The Pattern Extends Beyond Roads

This isn’t an isolated case.

Residents have seen similar dynamics with other revenue measures:

  • The pool tax, where expectations and outcomes have not aligned
  • The real property transfer tax under Measure V, where spending flexibility appears broader than many voters understood

Each time, the message to voters is clear and specific at the ballot box. Each time, the execution becomes more flexible after approval.

The Core Issue Isn’t Legality. It’s Trust.

To be fair, much of this spending may be legally permissible. Municipal finance rules often allow broad discretion once funds are collected, especially when language is not tightly constrained.

But legality is not the standard voters use when they make decisions. Trust is.

Voters are told their money will go to a defined purpose. They reasonably expect that purpose to be honored—not diluted, redirected, or absorbed into broader administrative uses.

When outcomes consistently diverge from expectations, the issue is no longer about a single program. It becomes systemic.

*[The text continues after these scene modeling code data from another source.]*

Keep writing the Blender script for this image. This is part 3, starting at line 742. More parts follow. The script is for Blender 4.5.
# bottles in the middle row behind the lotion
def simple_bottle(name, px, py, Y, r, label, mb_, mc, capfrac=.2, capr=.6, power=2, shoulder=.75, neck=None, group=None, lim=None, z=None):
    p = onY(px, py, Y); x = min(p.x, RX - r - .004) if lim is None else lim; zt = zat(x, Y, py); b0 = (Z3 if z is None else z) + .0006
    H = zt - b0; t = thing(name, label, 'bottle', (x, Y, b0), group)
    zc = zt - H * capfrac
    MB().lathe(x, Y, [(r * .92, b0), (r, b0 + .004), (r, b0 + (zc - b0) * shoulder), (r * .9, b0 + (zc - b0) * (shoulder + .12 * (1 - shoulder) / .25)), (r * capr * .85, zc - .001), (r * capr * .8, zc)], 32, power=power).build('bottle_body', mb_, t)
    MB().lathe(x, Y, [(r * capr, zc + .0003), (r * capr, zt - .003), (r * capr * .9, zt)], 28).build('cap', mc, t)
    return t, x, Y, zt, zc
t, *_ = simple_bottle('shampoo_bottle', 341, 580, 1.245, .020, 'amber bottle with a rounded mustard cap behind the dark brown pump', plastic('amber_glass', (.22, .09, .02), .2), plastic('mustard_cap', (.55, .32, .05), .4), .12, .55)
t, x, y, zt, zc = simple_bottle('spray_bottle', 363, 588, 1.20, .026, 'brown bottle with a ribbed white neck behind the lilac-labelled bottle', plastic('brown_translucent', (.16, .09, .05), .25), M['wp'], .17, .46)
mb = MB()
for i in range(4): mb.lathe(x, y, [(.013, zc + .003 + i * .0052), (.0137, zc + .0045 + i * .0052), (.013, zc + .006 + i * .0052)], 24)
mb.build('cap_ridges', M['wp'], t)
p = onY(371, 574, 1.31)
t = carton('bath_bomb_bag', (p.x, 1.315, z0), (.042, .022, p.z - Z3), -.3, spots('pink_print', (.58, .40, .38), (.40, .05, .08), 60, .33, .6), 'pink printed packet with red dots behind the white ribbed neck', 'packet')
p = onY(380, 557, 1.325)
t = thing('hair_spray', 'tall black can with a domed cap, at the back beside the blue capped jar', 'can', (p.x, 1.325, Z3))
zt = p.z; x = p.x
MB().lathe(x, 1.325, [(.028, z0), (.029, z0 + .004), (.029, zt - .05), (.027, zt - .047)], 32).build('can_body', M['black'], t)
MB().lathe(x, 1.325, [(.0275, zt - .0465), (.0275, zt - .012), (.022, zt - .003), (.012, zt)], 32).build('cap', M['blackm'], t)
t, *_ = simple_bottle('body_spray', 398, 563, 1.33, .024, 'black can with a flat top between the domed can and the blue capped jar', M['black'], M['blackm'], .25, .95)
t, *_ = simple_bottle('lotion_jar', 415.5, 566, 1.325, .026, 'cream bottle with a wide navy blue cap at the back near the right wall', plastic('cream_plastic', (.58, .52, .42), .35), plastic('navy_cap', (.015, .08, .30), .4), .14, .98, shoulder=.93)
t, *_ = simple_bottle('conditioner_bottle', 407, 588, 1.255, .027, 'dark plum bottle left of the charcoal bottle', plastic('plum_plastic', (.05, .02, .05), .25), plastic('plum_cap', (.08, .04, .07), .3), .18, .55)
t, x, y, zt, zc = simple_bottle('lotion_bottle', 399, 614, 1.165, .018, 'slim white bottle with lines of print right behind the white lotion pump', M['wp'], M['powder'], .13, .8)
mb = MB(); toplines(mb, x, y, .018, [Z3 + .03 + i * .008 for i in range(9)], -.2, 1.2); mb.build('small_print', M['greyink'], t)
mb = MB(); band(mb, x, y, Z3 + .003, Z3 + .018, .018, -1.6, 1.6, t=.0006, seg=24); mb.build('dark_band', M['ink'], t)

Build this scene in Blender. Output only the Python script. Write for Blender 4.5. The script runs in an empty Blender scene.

Now Comes Another Ask: A Parcel Tax

The city is once again asking residents to approve a new tax—this time a parcel tax.

The question voters should be asking is straightforward:

What has changed?

  • What safeguards ensure funds will be used exactly as presented?
  • What oversight mechanisms are truly independent and enforceable?
  • What prevents the same pattern—broadening use, under-delivery, weakened oversight—from repeating?

When these guardrails are flexible, as history has shown us, this is not a question of supporting services. It is indicative of whether commitments will be kept.

Trust Is Earned Through Performance

Cities rely on public trust to function. That trust is built when promises are matched by outcomes, when oversight is real, and when transparency is not optional.

Right now, residents are being asked to trust again.

Given the record, it is reasonable to draw your own conclusions.